Yeah so always our second to last question what are two books and two other things that you'd recommend?

SPEAKER_01

Oh well thank you this is tricky for me Stephen I have a very negative personality and actually recommending things goes against the grain. But the novel I most recently finished and hugely enjoyed was Sylvia Townsend Warner's The True Heart as it's the last Sylvia Townsend Warner novel I hadn't read and it turned out to be one of my favorites I think it's an excellent story about a 19th century orphan. It's also a version of the myth of Cupid and Psyche. It's very extraordinarily written it read to me a little bit like a Hayomiyazaki movie in some ways. Enjoyed it greatly and then I think the second one I'll recommend a novel by M. John Harrison, the science fiction and fantasy author who I mentioned earlier recently re-released an earlier novel of his, The Course of the Heart to heart-based novels I do not know how quite how to describe the Course of the heart but it is one of the most extraordinarily written books I've encountered.

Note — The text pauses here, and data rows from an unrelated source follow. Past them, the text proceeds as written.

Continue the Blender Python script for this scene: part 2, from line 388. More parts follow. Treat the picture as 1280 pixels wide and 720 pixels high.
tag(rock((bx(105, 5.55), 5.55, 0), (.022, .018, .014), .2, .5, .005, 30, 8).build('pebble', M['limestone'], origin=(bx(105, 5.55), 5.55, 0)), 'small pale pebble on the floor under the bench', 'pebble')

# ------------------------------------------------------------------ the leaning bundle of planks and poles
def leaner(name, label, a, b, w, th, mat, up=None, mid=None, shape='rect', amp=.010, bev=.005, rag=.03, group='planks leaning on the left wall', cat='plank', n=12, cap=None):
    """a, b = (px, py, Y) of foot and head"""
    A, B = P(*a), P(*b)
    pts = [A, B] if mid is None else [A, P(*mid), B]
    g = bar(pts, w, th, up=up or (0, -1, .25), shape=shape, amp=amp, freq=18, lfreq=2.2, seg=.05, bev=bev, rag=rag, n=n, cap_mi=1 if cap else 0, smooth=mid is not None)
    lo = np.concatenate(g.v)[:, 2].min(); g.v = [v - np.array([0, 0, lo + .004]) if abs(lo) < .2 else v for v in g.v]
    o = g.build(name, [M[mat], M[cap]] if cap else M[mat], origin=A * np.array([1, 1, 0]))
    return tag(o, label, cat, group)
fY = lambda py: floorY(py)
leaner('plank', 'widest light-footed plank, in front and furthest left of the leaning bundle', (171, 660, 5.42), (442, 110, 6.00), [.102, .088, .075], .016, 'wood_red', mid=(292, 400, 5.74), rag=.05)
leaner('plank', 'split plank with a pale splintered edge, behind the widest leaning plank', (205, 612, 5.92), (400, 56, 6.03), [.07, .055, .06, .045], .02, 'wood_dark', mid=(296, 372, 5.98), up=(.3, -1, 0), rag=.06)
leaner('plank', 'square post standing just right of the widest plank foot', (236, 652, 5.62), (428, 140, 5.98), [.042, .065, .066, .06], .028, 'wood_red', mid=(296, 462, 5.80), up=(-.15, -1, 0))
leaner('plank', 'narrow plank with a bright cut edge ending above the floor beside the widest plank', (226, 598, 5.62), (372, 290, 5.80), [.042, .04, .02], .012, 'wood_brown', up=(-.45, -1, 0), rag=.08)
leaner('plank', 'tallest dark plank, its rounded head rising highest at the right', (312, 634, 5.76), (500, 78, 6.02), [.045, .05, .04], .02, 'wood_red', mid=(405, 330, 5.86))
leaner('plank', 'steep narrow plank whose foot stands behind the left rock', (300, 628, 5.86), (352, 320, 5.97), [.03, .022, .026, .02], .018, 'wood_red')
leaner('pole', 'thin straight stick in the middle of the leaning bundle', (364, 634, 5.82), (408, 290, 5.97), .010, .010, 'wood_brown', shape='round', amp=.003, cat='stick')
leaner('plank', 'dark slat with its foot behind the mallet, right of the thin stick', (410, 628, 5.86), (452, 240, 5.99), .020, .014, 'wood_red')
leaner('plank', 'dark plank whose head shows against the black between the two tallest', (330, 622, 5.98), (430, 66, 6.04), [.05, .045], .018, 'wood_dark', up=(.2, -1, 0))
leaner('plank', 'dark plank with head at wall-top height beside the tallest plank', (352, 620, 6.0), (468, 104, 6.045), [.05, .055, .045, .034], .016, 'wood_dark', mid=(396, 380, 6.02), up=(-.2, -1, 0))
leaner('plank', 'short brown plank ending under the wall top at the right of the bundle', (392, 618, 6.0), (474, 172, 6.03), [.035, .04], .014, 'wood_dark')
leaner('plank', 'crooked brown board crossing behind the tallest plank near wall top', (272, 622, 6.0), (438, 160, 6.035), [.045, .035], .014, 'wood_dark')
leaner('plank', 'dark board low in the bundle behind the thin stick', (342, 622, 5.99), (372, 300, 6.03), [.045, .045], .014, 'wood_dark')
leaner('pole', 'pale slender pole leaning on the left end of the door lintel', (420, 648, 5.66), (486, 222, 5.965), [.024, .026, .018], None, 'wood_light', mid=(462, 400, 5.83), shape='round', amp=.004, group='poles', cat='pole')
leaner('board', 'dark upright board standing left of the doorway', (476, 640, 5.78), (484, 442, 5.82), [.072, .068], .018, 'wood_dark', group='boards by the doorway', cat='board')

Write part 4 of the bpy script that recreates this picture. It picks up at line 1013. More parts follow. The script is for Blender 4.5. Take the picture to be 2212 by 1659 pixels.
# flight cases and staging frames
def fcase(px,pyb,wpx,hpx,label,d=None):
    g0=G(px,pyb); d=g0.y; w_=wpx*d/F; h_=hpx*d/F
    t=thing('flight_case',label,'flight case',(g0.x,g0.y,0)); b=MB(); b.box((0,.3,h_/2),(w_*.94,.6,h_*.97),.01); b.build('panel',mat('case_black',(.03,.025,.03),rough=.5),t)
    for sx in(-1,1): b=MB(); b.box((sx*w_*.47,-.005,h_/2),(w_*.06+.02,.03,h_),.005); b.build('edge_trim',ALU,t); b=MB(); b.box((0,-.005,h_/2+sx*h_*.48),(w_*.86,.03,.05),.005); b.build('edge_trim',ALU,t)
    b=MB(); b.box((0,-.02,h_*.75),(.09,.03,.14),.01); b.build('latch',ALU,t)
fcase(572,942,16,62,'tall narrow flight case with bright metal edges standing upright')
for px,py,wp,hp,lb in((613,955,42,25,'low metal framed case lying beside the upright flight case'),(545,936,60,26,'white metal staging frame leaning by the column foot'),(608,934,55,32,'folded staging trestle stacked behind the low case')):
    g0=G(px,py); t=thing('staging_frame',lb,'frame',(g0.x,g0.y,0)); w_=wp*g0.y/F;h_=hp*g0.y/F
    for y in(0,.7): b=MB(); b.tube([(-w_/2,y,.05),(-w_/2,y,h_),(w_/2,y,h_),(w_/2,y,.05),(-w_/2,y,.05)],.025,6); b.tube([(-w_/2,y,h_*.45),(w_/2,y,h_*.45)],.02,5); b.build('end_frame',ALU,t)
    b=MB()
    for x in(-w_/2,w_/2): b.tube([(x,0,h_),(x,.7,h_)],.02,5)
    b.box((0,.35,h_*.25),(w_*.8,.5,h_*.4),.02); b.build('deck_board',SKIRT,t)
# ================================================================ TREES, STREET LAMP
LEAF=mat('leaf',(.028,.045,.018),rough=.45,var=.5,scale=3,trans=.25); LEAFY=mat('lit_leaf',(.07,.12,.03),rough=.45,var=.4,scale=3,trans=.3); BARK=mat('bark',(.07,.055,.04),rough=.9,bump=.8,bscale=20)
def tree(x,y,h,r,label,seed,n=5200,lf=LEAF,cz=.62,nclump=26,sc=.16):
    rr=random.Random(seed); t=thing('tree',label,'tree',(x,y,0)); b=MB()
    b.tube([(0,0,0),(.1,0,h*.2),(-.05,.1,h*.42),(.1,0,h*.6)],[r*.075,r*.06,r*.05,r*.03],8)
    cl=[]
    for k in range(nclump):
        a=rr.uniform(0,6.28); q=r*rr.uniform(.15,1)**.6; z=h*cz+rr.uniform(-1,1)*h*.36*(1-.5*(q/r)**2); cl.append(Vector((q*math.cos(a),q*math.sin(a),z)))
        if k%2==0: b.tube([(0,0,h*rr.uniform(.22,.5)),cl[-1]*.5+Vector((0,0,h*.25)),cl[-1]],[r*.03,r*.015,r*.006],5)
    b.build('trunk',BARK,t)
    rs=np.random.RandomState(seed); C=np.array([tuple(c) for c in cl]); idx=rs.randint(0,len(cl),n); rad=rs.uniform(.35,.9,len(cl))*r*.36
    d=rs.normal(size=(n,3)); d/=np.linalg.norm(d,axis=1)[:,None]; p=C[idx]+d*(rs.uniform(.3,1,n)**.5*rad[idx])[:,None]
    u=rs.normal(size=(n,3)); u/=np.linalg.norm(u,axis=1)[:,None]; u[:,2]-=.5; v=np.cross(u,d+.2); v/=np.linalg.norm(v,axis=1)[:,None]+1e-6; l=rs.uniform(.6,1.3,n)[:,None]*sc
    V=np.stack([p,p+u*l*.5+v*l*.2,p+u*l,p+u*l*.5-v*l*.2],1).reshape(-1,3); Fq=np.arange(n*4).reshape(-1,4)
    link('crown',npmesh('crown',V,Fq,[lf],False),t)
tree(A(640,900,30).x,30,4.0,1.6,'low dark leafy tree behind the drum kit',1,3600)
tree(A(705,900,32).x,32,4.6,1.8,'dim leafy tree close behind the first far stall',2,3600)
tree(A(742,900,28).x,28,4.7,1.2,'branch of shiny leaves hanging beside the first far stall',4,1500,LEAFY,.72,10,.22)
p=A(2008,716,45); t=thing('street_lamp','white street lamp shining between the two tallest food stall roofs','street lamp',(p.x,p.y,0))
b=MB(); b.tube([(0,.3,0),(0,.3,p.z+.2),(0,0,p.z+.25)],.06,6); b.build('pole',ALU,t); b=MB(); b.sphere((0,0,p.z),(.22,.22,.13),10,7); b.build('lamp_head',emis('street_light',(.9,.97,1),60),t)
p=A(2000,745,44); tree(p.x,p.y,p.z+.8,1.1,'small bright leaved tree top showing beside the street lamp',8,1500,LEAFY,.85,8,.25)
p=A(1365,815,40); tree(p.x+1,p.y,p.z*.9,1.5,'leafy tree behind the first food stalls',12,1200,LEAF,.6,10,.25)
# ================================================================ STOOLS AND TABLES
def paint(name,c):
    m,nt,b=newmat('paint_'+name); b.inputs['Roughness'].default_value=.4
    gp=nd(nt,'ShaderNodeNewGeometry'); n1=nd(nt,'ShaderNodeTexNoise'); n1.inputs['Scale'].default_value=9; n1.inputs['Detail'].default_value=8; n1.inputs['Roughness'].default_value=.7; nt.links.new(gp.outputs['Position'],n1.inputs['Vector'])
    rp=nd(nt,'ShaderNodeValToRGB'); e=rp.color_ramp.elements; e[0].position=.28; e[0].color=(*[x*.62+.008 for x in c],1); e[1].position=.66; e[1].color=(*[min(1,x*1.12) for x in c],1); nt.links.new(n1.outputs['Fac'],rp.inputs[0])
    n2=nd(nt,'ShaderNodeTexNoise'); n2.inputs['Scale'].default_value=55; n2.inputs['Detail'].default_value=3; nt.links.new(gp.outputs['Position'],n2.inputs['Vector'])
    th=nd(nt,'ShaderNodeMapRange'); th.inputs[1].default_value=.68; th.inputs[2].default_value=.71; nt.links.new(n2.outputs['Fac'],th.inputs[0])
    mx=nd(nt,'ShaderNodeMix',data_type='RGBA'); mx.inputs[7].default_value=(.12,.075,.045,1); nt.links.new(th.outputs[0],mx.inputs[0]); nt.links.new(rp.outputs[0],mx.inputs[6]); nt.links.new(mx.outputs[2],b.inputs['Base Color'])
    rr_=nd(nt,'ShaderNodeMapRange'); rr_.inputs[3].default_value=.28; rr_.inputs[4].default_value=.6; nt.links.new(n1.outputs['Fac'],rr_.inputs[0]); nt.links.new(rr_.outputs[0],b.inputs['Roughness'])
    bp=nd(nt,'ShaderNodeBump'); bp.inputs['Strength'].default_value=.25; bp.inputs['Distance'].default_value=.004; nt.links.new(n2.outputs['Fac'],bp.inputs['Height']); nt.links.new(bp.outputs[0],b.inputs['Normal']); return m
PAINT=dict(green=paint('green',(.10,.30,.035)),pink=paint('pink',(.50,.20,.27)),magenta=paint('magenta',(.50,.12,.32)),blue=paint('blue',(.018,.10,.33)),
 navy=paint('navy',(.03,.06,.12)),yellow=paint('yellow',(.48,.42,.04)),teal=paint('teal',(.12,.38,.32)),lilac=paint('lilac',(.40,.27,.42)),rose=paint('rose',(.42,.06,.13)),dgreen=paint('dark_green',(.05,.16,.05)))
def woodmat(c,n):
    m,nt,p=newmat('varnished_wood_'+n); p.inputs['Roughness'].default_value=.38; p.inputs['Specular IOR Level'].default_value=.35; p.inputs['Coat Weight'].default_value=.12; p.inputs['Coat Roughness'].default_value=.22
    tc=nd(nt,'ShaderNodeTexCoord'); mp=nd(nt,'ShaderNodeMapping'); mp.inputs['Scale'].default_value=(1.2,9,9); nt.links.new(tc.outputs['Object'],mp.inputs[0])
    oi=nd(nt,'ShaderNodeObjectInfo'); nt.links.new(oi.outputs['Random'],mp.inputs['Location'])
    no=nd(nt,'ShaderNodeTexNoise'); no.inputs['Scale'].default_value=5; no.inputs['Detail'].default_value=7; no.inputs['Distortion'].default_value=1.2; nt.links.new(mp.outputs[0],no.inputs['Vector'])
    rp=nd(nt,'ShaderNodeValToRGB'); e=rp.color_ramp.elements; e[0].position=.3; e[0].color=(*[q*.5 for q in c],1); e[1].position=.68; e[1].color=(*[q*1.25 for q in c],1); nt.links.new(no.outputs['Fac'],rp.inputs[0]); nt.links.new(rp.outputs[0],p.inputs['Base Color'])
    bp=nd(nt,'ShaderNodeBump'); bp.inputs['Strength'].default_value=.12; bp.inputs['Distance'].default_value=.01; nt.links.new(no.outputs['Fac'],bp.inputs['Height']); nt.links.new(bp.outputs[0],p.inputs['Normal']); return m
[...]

It's a very disagreeable read in some ways but a very fascinating one too and two other things that can be almost anything. Of things that I enjoy I enjoy going for walks. I thoroughly recommend it for those of you listeners who are capable get out have a walk is where much of my thinking gets done and also not thinking simply clearing the mind and striding about and then the other thing I would like to recommend to your listeners is the rest of 16th and 17th century English literature that is not written by William Shakespeare because due to that cultural hegemony referred to earlier he squats on my life like a bald buzzing hypnotoad and takes up a huge amount of my time and although I love his plays and his writing I think that there are many other extraordinary writers from this period who also deserve a little bit of their time and could usefully be engaged with that's great.

SPEAKER_00

That's great. And yeah John Burnside was also a big I believer in walks to clear your head and to write he said most of his poems were composed when he was out walking. I can't claim to have composed anything is wrong but yeah but no but it's a great it's a great way to think article or two something like that. Dr. Alex Davis thank you very much.